The government should work on Whistle Blowing Act such that if they are encouraging whistle blowing, they should also provide solid protection to whistle blowers including physical protection. In other climes, where people blow whistle, serious physical protection are giving to them and I don’t see the government working towards that direction. It is only our governors that are more protected than the ordinary citizens, who are not given the kind of protection I think they should be given.

Recently, the Acting President Yemi Osinbajo signed an executive order on Voluntary Asset and Income Declaration Scheme (VAIDS), which was launched some days later by the government. What is your take on it?
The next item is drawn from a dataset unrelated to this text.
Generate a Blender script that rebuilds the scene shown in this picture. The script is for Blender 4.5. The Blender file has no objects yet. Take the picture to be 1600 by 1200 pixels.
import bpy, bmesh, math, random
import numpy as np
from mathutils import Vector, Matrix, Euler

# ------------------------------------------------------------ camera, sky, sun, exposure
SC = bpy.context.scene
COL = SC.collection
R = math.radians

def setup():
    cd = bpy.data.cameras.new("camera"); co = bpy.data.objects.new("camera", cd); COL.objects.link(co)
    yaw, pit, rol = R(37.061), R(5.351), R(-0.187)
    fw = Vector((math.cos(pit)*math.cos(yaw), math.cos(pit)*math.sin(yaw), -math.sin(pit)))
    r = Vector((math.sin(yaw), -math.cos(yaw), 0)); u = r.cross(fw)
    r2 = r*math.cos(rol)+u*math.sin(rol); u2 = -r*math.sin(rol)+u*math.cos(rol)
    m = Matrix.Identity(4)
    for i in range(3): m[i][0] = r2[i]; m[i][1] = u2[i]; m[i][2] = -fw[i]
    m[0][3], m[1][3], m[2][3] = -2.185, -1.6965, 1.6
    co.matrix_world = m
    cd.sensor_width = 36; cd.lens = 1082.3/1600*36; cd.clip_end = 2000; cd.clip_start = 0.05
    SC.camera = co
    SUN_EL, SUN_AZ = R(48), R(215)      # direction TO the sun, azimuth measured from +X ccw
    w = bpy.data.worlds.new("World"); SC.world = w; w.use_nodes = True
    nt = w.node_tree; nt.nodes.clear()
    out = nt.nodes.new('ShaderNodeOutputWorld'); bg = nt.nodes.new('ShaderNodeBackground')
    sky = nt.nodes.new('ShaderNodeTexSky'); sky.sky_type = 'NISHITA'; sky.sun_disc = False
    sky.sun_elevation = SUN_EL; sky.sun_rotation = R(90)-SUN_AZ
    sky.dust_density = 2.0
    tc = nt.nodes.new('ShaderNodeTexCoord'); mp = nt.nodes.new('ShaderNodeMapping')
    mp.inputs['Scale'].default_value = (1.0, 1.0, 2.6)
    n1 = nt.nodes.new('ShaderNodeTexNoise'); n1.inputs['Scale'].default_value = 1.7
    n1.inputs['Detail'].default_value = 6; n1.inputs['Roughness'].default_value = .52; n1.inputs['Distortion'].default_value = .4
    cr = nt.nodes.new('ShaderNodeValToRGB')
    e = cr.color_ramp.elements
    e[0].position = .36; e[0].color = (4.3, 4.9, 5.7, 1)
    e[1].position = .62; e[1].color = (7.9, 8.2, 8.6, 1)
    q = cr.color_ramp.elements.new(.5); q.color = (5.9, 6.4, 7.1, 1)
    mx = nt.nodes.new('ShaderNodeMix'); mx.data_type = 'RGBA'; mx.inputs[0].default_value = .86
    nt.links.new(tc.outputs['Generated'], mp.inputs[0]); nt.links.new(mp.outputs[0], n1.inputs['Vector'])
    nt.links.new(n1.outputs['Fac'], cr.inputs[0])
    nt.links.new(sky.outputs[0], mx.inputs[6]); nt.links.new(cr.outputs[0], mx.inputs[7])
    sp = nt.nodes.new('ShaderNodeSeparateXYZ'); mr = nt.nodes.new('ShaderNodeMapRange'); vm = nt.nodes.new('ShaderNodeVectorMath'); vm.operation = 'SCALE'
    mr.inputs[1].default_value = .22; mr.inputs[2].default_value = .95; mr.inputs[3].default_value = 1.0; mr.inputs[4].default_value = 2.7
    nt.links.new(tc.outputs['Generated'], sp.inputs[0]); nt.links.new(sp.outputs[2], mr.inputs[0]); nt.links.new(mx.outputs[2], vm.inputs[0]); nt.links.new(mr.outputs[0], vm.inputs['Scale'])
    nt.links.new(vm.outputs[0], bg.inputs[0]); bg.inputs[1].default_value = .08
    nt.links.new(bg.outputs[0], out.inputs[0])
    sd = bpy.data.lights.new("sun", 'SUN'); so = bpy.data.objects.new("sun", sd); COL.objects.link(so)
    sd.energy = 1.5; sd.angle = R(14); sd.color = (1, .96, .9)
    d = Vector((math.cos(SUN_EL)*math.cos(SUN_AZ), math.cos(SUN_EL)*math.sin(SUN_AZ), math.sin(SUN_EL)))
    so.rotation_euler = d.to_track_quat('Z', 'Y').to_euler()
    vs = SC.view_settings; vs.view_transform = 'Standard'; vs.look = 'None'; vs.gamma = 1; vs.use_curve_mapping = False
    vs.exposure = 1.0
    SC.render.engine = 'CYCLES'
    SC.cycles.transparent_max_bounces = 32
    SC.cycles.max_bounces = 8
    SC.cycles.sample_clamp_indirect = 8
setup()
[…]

The Acting President Yemi Osinbajo signed an executive order, which is encouraging citizens of Nigeria who are required and mandated by the constitution to pay their taxes and this voluntary initiative is that citizens, in the past, who have not been complying with all relevant tax laws should come forward and declare themselves and pay taxes and for that, the government is giving them some waivers, they can split and pay the taxes they have come to declare over a period of three years, the government is not going to prosecute you and so on. I think it is a very brilliant idea. The Institute of Chartered Accountants of Nigeria is in support of this, ICAN will be speaking to the public and our members will be encouraging everybody to comply with the tax laws. Right now, taxation is the source of revenue that the government needs to be able to govern the country. Government cannot control oil revenue. This is encouraging those who are previously not in the tax net to come forward or those who have previously paid less tax than they should pay to come forward and pay the balance. If it is implemented, I believe it is for the better of Nigeria and Nigerians.